begin Material supplied

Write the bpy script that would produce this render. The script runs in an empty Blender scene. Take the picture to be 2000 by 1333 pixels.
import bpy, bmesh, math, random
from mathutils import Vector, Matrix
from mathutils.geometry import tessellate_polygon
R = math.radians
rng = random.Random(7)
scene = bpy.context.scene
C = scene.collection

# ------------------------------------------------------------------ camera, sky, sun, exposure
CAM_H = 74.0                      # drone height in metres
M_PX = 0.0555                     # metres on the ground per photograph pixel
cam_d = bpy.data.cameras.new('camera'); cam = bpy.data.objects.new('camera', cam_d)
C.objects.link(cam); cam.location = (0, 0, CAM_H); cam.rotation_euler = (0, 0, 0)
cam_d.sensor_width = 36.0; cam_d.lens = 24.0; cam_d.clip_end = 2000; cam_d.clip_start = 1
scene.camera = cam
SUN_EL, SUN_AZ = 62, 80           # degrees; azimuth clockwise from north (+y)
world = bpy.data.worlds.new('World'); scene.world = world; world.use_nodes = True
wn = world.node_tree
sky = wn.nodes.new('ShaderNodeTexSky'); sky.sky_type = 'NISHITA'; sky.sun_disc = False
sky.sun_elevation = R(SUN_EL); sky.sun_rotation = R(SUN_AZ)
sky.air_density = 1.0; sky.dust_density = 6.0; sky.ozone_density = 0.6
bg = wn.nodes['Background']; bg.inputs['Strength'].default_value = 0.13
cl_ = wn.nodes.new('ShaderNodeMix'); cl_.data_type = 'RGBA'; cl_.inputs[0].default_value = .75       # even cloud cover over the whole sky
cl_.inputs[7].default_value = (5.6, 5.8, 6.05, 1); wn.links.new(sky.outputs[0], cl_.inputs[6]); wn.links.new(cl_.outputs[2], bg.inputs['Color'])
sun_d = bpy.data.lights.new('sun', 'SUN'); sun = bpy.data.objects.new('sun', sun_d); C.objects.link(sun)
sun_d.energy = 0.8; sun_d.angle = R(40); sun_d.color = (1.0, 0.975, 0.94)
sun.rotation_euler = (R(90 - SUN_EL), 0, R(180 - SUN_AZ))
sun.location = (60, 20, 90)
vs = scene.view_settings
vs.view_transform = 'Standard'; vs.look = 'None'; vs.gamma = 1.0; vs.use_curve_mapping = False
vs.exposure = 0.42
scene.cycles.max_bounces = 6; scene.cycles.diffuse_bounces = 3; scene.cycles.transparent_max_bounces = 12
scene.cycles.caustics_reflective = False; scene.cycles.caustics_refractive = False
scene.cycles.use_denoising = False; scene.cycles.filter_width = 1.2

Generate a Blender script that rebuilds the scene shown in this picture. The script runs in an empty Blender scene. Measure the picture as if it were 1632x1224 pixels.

end Material supplied

From the first line of the data above to the line holding "C = scene.collection", reproduce each line exactly; emit no other lines.

Answer:
Write the bpy script that would produce this render. The script runs in an empty Blender scene. Take the picture to be 2000 by 1333 pixels.
import bpy, bmesh, math, random
from mathutils import Vector, Matrix
from mathutils.geometry import tessellate_polygon
R = math.radians
rng = random.Random(7)
scene = bpy.context.scene
C = scene.collection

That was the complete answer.